== DATA LINES

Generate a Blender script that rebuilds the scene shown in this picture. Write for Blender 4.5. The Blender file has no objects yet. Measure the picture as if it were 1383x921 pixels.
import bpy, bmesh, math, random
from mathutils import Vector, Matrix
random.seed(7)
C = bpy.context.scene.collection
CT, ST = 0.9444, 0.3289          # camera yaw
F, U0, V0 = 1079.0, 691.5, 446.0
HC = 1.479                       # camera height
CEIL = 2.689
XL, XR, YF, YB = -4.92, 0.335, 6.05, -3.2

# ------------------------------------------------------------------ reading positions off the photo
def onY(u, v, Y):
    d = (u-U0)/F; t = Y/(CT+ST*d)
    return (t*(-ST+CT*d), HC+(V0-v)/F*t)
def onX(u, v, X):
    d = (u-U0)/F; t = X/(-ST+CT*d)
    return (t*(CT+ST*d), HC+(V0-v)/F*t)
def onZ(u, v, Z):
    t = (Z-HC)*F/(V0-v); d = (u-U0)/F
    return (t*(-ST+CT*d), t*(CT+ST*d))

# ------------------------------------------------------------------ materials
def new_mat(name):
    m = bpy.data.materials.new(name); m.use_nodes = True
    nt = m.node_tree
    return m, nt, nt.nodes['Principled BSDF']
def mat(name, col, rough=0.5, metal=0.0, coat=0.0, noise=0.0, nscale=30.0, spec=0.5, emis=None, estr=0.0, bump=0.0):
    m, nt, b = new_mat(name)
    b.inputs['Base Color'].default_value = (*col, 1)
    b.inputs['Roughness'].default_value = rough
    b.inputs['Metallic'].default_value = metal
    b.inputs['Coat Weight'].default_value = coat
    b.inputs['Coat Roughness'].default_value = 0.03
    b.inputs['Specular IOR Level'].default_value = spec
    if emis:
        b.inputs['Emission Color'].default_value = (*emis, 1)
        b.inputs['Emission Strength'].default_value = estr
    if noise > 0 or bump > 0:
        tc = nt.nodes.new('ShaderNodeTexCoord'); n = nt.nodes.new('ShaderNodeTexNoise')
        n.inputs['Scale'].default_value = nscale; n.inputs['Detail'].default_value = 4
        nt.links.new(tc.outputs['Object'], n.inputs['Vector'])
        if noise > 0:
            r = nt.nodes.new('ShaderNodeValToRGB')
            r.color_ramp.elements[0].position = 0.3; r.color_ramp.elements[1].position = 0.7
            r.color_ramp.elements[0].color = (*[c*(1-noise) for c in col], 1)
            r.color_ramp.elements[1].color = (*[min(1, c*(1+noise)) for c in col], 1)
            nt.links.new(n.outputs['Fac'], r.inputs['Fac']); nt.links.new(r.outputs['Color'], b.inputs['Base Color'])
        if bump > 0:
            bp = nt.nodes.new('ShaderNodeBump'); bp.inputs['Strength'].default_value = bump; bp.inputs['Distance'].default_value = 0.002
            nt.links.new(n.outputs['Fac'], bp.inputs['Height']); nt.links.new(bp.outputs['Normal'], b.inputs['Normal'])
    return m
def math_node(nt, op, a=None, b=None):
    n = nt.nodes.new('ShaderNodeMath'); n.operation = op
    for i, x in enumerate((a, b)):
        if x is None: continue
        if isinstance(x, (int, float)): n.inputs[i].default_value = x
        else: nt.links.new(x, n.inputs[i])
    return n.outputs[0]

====

* PROBLEM TO WORK ON: Your task is to repeat the data exactly, with nothing left out.

* EXERCISE OUTPUT:
Generate a Blender script that rebuilds the scene shown in this picture. Write for Blender 4.5. The Blender file has no objects yet. Measure the picture as if it were 1383x921 pixels.
import bpy, bmesh, math, random
from mathutils import Vector, Matrix
random.seed(7)
C = bpy.context.scene.collection
CT, ST = 0.9444, 0.3289          # camera yaw
F, U0, V0 = 1079.0, 691.5, 446.0
HC = 1.479                       # camera height
CEIL = 2.689
XL, XR, YF, YB = -4.92, 0.335, 6.05, -3.2

# ------------------------------------------------------------------ reading positions off the photo
def onY(u, v, Y):
    d = (u-U0)/F; t = Y/(CT+ST*d)
    return (t*(-ST+CT*d), HC+(V0-v)/F*t)
def onX(u, v, X):
    d = (u-U0)/F; t = X/(-ST+CT*d)
    return (t*(CT+ST*d), HC+(V0-v)/F*t)
def onZ(u, v, Z):
    t = (Z-HC)*F/(V0-v); d = (u-U0)/F
    return (t*(-ST+CT*d), t*(CT+ST*d))

# ------------------------------------------------------------------ materials
def new_mat(name):
    m = bpy.data.materials.new(name); m.use_nodes = True
    nt = m.node_tree
    return m, nt, nt.nodes['Principled BSDF']
def mat(name, col, rough=0.5, metal=0.0, coat=0.0, noise=0.0, nscale=30.0, spec=0.5, emis=None, estr=0.0, bump=0.0):
    m, nt, b = new_mat(name)
    b.inputs['Base Color'].default_value = (*col, 1)
    b.inputs['Roughness'].default_value = rough
    b.inputs['Metallic'].default_value = metal
    b.inputs['Coat Weight'].default_value = coat
    b.inputs['Coat Roughness'].default_value = 0.03
    b.inputs['Specular IOR Level'].default_value = spec
    if emis:
        b.inputs['Emission Color'].default_value = (*emis, 1)
        b.inputs['Emission Strength'].default_value = estr
    if noise > 0 or bump > 0:
        tc = nt.nodes.new('ShaderNodeTexCoord'); n = nt.nodes.new('ShaderNodeTexNoise')
        n.inputs['Scale'].default_value = nscale; n.inputs['Detail'].default_value = 4
        nt.links.new(tc.outputs['Object'], n.inputs['Vector'])
        if noise > 0:
            r = nt.nodes.new('ShaderNodeValToRGB')
            r.color_ramp.elements[0].position = 0.3; r.color_ramp.elements[1].position = 0.7
            r.color_ramp.elements[0].color = (*[c*(1-noise) for c in col], 1)
            r.color_ramp.elements[1].color = (*[min(1, c*(1+noise)) for c in col], 1)
            nt.links.new(n.outputs['Fac'], r.inputs['Fac']); nt.links.new(r.outputs['Color'], b.inputs['Base Color'])
        if bump > 0:
            bp = nt.nodes.new('ShaderNodeBump'); bp.inputs['Strength'].default_value = bump; bp.inputs['Distance'].default_value = 0.002
            nt.links.new(n.outputs['Fac'], bp.inputs['Height']); nt.links.new(bp.outputs['Normal'], b.inputs['Normal'])
    return m
def math_node(nt, op, a=None, b=None):
    n = nt.nodes.new('ShaderNodeMath'); n.operation = op
    for i, x in enumerate((a, b)):
        if x is None: continue
        if isinstance(x, (int, float)): n.inputs[i].default_value = x
        else: nt.links.new(x, n.inputs[i])
    return n.outputs[0]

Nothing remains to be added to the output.